The compiler is not doing any memoization.  Are you, perhaps, being
confused by the very long run time of your second (non-recursive)
version?  This is caused by the second version not terminating (at
least on my system).  Try running it with input 113383 and then with
input 113384.

oh man. really sorry. thnx for finding that! i just replaced int with
unsigned in the non-recursive solution guessing that should be the
problem causing this and it worked!! faster than the recursion
ofcourse! :)

so yes there is no automatic memoization by the compiler and hence
something like http://apl.jhu.edu/~paulmac/c++-memoization.html must
only be used (though i haven't tried it out yet).

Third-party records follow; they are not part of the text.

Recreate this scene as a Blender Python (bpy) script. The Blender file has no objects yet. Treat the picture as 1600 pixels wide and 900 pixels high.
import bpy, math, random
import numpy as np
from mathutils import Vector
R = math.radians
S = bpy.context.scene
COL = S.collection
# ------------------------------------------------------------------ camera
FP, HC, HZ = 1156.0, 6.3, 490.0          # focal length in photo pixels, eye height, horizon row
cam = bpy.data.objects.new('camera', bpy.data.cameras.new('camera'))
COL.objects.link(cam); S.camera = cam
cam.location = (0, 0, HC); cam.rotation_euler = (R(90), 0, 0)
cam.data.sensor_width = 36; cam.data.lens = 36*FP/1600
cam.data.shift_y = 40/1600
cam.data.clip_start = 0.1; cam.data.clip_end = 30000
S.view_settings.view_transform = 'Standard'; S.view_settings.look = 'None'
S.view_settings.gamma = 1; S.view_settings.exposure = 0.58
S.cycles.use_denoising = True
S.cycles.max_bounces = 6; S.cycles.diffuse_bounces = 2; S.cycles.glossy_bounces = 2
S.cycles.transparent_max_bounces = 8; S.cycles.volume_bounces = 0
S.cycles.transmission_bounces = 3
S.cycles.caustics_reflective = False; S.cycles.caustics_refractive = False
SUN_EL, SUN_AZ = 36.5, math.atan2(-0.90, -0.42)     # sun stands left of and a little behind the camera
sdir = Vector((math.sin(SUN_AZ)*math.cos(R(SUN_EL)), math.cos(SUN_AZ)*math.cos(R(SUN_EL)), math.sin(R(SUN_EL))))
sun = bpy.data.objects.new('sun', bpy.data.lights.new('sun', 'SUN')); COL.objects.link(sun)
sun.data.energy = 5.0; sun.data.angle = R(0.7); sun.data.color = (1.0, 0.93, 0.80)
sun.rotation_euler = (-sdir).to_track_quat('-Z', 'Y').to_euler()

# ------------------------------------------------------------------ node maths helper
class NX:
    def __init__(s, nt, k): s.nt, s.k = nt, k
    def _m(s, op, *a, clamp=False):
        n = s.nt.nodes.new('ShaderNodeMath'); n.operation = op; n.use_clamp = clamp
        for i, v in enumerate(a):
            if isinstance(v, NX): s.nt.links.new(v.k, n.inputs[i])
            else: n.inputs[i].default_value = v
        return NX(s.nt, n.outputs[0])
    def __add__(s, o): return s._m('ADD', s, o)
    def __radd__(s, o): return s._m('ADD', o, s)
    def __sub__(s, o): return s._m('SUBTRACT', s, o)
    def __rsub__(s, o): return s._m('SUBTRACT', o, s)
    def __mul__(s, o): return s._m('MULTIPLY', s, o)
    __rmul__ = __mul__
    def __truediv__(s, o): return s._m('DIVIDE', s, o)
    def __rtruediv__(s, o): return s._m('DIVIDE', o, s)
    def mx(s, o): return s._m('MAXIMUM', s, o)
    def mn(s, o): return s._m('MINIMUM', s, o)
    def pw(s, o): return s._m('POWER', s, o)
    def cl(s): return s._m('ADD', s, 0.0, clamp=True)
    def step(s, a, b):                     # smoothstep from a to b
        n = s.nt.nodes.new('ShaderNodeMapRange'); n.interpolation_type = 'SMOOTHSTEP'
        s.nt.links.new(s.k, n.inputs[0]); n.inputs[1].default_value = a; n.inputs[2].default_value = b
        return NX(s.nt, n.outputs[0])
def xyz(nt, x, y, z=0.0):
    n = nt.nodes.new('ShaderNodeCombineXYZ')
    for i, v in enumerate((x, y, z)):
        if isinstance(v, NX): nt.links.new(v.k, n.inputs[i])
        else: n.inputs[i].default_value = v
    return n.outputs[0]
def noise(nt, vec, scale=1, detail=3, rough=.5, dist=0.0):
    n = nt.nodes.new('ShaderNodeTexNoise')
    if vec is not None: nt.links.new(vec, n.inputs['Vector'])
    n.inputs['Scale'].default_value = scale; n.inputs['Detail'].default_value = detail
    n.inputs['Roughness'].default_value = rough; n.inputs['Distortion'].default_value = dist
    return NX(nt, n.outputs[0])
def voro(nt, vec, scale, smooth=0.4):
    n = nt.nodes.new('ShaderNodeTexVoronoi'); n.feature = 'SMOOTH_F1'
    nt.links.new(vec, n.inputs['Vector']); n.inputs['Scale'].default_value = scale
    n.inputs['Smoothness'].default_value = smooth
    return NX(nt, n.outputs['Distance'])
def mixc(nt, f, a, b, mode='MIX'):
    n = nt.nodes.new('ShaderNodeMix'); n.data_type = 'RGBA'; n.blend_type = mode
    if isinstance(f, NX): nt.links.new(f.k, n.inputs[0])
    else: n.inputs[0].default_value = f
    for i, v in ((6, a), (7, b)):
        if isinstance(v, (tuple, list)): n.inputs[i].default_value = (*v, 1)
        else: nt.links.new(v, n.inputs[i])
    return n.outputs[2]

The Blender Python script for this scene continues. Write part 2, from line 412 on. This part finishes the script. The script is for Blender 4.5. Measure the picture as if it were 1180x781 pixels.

p.s. - for problem 15 in http://projecteuler.net the problem can be
solved by implementing simple memoization only and it led me to feel
the power of memoization!

thnx ppl
thnx
 
T

trss

Possibly OT: indeed, it seems that the second algorithm overflows when
i == 113383. Using 32-bit int, the 'j' variable in the inner loop
becomes negative, and the program never terminates.

   Dario

right. in fact i checked it with long long unsigned and length of
chains seem different for some inputs though the final answer turns
out to be same as with unsigned.

i actually implemented memoization myself and found running time to
increase in the memoized version which was the actual source of
confusion. implementing memoization for the right code with long long
sure increases performance.

anyway, all confusions apart, the problem is only with overflow and no
automatic memoization is done by usual compilers.